Tuesday, August 9, 2011

Writing Narrations in Second Grade

I know, I know, I am really slacking off. UGH! I am so sick. I am still teaching from the bed. The kids are still doing their seatwork in my room. It is working out really well actually. I can't believe how well they are doing.

My 5yo is already starting to associate letters with the sounds they make! YAY! Also, his counting and math are coming along. 

I have to brag on my 7yo today though. I have been making him write one sentence per subject about what he learned. This is how I am weaning him onto writing narrations. Up until today I just let him write whatever he wanted about the subject. He was doing well and I could understand what he was trying to say but everything was misspelled and sloppy. Then I remembered reading somewhere about another Charlotte Mason mom who writes down key words for her children to use in their narrations. I thought it would help him decide what to write and help him with his spelling. 

He is learning about the cycle of the seasons from the Science chapter of What Your Second Grader Needs to Know by E.D. Hirsch from the Core Knowledge series. Here are his science narrations from yesterday (1)and today (2). 
(Photo missing)

Yesterday I let him write what he wanted. To translate, it says, "There are four seasons. The seasons have their very own plant."
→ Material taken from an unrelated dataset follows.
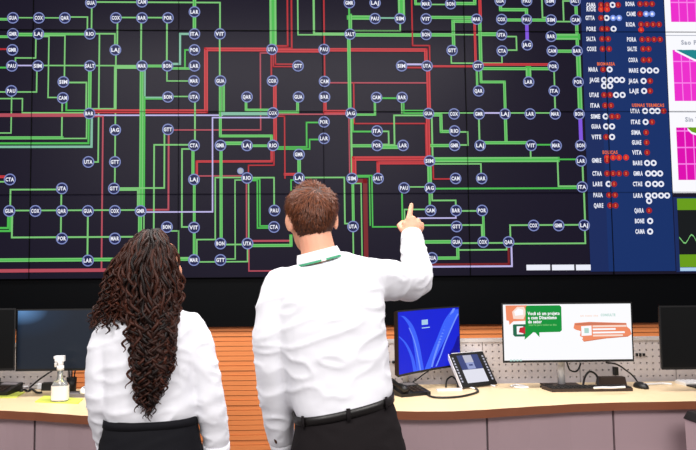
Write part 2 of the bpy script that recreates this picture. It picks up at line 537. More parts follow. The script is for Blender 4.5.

Today I gave him a list of words. 
  • spring
  • flowers
  • seeds
  • babies
Just look at the beautiful and well written sentence that followed!!! I told him that was an "A+ job". Of course he has no idea what A+ is, so I had to explain it to him. 

It seems that somehow, by offering a few words to copy, it affected the whole sentence. He spelled everything correctly and wrote so much neater. We will be doing this from now on.

The words that I choose to highlight also make good vocabulary words. They can also be written down and brought up before the reading so that they can be explained. Maybe we can make a game out of it and I can write the words on the board ahead of time and when they hear the word in the reading they can clap or something. 

I wish I could remember where 'o' where, in the logs of books, magazines, conferences, and blogs I had actually found this idea. I would be able to link you over to it. Until then sorry. It is not my very own BRILLIANT idea. It was somebody else's BRILLIANT idea. I just wish I knew who it was. Either way, try it out.